● EXERCISE BRIEF
Retype everything in the listing, leaving each line exactly as it is.

____

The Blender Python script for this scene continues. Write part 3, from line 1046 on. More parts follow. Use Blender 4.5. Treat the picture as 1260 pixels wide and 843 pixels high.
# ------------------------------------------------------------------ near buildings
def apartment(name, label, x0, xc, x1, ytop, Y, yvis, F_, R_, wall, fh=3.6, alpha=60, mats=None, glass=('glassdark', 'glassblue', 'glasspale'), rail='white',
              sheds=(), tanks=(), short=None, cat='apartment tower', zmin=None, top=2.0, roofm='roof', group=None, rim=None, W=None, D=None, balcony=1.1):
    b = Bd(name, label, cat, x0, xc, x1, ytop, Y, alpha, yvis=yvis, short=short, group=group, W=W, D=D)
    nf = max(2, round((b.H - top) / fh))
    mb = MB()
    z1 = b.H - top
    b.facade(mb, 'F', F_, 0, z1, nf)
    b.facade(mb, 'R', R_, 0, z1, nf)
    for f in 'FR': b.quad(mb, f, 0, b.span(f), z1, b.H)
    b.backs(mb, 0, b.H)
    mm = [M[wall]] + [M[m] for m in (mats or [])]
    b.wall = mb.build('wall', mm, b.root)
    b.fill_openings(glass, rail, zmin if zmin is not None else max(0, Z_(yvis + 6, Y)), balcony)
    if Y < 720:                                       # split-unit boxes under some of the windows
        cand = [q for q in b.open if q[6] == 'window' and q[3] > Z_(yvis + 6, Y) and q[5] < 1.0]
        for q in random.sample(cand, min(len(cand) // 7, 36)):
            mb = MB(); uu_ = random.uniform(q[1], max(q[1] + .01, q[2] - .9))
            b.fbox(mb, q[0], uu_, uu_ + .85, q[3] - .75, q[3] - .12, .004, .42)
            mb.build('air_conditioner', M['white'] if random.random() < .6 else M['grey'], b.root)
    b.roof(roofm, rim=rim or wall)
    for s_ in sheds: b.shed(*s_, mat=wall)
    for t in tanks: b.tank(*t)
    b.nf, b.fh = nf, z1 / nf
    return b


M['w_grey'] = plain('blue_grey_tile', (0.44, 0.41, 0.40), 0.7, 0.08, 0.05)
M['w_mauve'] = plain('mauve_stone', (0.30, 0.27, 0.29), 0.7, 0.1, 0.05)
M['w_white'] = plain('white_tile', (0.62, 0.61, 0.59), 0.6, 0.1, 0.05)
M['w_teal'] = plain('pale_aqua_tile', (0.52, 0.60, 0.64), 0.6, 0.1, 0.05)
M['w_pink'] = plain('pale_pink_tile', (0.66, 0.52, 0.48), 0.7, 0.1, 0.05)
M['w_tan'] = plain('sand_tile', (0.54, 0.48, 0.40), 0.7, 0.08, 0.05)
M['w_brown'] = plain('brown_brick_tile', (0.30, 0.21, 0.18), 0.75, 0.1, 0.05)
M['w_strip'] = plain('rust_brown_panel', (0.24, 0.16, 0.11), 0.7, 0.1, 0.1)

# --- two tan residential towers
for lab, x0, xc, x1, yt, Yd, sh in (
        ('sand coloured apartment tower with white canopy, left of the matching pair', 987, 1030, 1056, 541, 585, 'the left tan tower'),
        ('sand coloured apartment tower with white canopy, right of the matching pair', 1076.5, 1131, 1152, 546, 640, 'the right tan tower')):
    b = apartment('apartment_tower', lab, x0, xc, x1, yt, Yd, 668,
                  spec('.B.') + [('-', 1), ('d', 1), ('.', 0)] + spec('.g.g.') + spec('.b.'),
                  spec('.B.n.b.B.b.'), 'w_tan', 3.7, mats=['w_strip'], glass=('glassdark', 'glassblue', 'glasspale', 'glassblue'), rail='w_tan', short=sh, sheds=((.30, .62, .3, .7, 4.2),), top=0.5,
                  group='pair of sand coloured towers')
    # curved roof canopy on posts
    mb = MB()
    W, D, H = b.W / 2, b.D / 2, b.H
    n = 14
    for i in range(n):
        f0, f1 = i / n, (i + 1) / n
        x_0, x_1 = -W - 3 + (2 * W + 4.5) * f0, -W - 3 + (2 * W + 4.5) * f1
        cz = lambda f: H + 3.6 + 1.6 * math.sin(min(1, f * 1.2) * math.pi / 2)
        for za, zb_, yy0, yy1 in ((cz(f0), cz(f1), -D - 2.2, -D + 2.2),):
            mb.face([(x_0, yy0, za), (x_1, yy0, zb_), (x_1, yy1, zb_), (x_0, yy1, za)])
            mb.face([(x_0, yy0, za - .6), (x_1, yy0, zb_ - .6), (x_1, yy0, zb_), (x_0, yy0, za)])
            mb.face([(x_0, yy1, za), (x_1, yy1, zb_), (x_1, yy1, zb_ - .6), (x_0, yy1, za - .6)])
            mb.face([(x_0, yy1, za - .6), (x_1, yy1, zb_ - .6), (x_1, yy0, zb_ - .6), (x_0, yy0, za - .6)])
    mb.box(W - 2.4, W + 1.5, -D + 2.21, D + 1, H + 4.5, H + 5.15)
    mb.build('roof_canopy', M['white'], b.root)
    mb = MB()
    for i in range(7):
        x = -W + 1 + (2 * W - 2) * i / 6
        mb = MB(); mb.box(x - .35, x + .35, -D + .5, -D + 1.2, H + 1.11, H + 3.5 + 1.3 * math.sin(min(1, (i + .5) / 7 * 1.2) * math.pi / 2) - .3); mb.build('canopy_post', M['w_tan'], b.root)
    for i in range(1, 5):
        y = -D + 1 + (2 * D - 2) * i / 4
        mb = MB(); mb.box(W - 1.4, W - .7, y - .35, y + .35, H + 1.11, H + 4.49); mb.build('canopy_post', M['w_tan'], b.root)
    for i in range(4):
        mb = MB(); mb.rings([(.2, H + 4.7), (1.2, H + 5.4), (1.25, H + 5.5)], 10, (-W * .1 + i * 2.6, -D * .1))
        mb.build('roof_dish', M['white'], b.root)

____

● ANSWER TO THE TASK
The Blender Python script for this scene continues. Write part 3, from line 1046 on. More parts follow. Use Blender 4.5. Treat the picture as 1260 pixels wide and 843 pixels high.
# ------------------------------------------------------------------ near buildings
def apartment(name, label, x0, xc, x1, ytop, Y, yvis, F_, R_, wall, fh=3.6, alpha=60, mats=None, glass=('glassdark', 'glassblue', 'glasspale'), rail='white',
              sheds=(), tanks=(), short=None, cat='apartment tower', zmin=None, top=2.0, roofm='roof', group=None, rim=None, W=None, D=None, balcony=1.1):
    b = Bd(name, label, cat, x0, xc, x1, ytop, Y, alpha, yvis=yvis, short=short, group=group, W=W, D=D)
    nf = max(2, round((b.H - top) / fh))
    mb = MB()
    z1 = b.H - top
    b.facade(mb, 'F', F_, 0, z1, nf)
    b.facade(mb, 'R', R_, 0, z1, nf)
    for f in 'FR': b.quad(mb, f, 0, b.span(f), z1, b.H)
    b.backs(mb, 0, b.H)
    mm = [M[wall]] + [M[m] for m in (mats or [])]
    b.wall = mb.build('wall', mm, b.root)
    b.fill_openings(glass, rail, zmin if zmin is not None else max(0, Z_(yvis + 6, Y)), balcony)
    if Y < 720:                                       # split-unit boxes under some of the windows
        cand = [q for q in b.open if q[6] == 'window' and q[3] > Z_(yvis + 6, Y) and q[5] < 1.0]
        for q in random.sample(cand, min(len(cand) // 7, 36)):
            mb = MB(); uu_ = random.uniform(q[1], max(q[1] + .01, q[2] - .9))
            b.fbox(mb, q[0], uu_, uu_ + .85, q[3] - .75, q[3] - .12, .004, .42)
            mb.build('air_conditioner', M['white'] if random.random() < .6 else M['grey'], b.root)
    b.roof(roofm, rim=rim or wall)
    for s_ in sheds: b.shed(*s_, mat=wall)
    for t in tanks: b.tank(*t)
    b.nf, b.fh = nf, z1 / nf
    return b


M['w_grey'] = plain('blue_grey_tile', (0.44, 0.41, 0.40), 0.7, 0.08, 0.05)
M['w_mauve'] = plain('mauve_stone', (0.30, 0.27, 0.29), 0.7, 0.1, 0.05)
M['w_white'] = plain('white_tile', (0.62, 0.61, 0.59), 0.6, 0.1, 0.05)
M['w_teal'] = plain('pale_aqua_tile', (0.52, 0.60, 0.64), 0.6, 0.1, 0.05)
M['w_pink'] = plain('pale_pink_tile', (0.66, 0.52, 0.48), 0.7, 0.1, 0.05)
M['w_tan'] = plain('sand_tile', (0.54, 0.48, 0.40), 0.7, 0.08, 0.05)
M['w_brown'] = plain('brown_brick_tile', (0.30, 0.21, 0.18), 0.75, 0.1, 0.05)
M['w_strip'] = plain('rust_brown_panel', (0.24, 0.16, 0.11), 0.7, 0.1, 0.1)

# --- two tan residential towers
for lab, x0, xc, x1, yt, Yd, sh in (
        ('sand coloured apartment tower with white canopy, left of the matching pair', 987, 1030, 1056, 541, 585, 'the left tan tower'),
        ('sand coloured apartment tower with white canopy, right of the matching pair', 1076.5, 1131, 1152, 546, 640, 'the right tan tower')):
    b = apartment('apartment_tower', lab, x0, xc, x1, yt, Yd, 668,
                  spec('.B.') + [('-', 1), ('d', 1), ('.', 0)] + spec('.g.g.') + spec('.b.'),
                  spec('.B.n.b.B.b.'), 'w_tan', 3.7, mats=['w_strip'], glass=('glassdark', 'glassblue', 'glasspale', 'glassblue'), rail='w_tan', short=sh, sheds=((.30, .62, .3, .7, 4.2),), top=0.5,
                  group='pair of sand coloured towers')
    # curved roof canopy on posts
    mb = MB()
    W, D, H = b.W / 2, b.D / 2, b.H
    n = 14
    for i in range(n):
        f0, f1 = i / n, (i + 1) / n
        x_0, x_1 = -W - 3 + (2 * W + 4.5) * f0, -W - 3 + (2 * W + 4.5) * f1
        cz = lambda f: H + 3.6 + 1.6 * math.sin(min(1, f * 1.2) * math.pi / 2)
        for za, zb_, yy0, yy1 in ((cz(f0), cz(f1), -D - 2.2, -D + 2.2),):
            mb.face([(x_0, yy0, za), (x_1, yy0, zb_), (x_1, yy1, zb_), (x_0, yy1, za)])
            mb.face([(x_0, yy0, za - .6), (x_1, yy0, zb_ - .6), (x_1, yy0, zb_), (x_0, yy0, za)])
            mb.face([(x_0, yy1, za), (x_1, yy1, zb_), (x_1, yy1, zb_ - .6), (x_0, yy1, za - .6)])
            mb.face([(x_0, yy1, za - .6), (x_1, yy1, zb_ - .6), (x_1, yy0, zb_ - .6), (x_0, yy0, za - .6)])
    mb.box(W - 2.4, W + 1.5, -D + 2.21, D + 1, H + 4.5, H + 5.15)
    mb.build('roof_canopy', M['white'], b.root)
    mb = MB()
    for i in range(7):
        x = -W + 1 + (2 * W - 2) * i / 6
        mb = MB(); mb.box(x - .35, x + .35, -D + .5, -D + 1.2, H + 1.11, H + 3.5 + 1.3 * math.sin(min(1, (i + .5) / 7 * 1.2) * math.pi / 2) - .3); mb.build('canopy_post', M['w_tan'], b.root)
    for i in range(1, 5):
        y = -D + 1 + (2 * D - 2) * i / 4
        mb = MB(); mb.box(W - 1.4, W - .7, y - .35, y + .35, H + 1.11, H + 4.49); mb.build('canopy_post', M['w_tan'], b.root)
    for i in range(4):
        mb = MB(); mb.rings([(.2, H + 4.7), (1.2, H + 5.4), (1.25, H + 5.5)], 10, (-W * .1 + i * 2.6, -D * .1))
        mb.build('roof_dish', M['white'], b.root)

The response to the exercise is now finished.